Thursday, July 4, 2013

1. Writing is easy. Writing is hard.



            No, it isn’t.  Writing isn’t anything in particular to different authors, or to a single author writing for different purposes and different audiences on different occasions.  
       When Ernest Hemingway (or Red Smith, or Paul Gallico) sat down at his typewriter and opened a vein, was it difficult for him?  Easy but painful?  Gratifying?  Or all four? 
       Writing isn’t a single skill, so even if one part comes easily – the conflict of a plot, a provocative character, or unexplored setting – the next can require time and effort, blood and sweat, to get the words right (as Hemingway said, for sure this time, to the Paris Review).   
       Writing fiction is a peculiar activity by any account.  You sit down in a room alone, ignore the actual world around you, and inhabit another instead of your own devising.  This imagined world may be far worse than the actual world, crueler or more frightening, but a writer chooses to linger there, constructing it image by image, sound by sound, word by word.
       To do this requires some generative ability to dream up new people, conflicts, and reversals, and some critical skill to select and shape those ideas.   A writer with ready access to his or her imagination may find the first task easy enough but struggle over the second; or a writer well versed in craft may have no trouble revising and editing but a hell of a time unearthing new ideas.

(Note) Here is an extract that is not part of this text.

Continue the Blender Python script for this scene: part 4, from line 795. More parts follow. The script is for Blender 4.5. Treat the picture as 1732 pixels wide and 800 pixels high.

        Dialogue comes easily?  How about description?  Got a big vocabulary?  How easily do your sentences flow, phrase after phrase?  You might have your basic grammar down, but do you go with the proper word here or the way most people speak?  And is that expression current slang or the sound of your generation?
        Add to the mix the importance of observing human behavior and empathizing with feelings, and you have an idea of the range of abilities with which a writer will have more or less facility.      
        Then there's the difficulty of telling the truth, and the desire to see it in print.  It can be a snap to fill a page with something that needs to be said -- or excruciating to write one word in lipstick on a mirror, or in dust on the trunk of a car.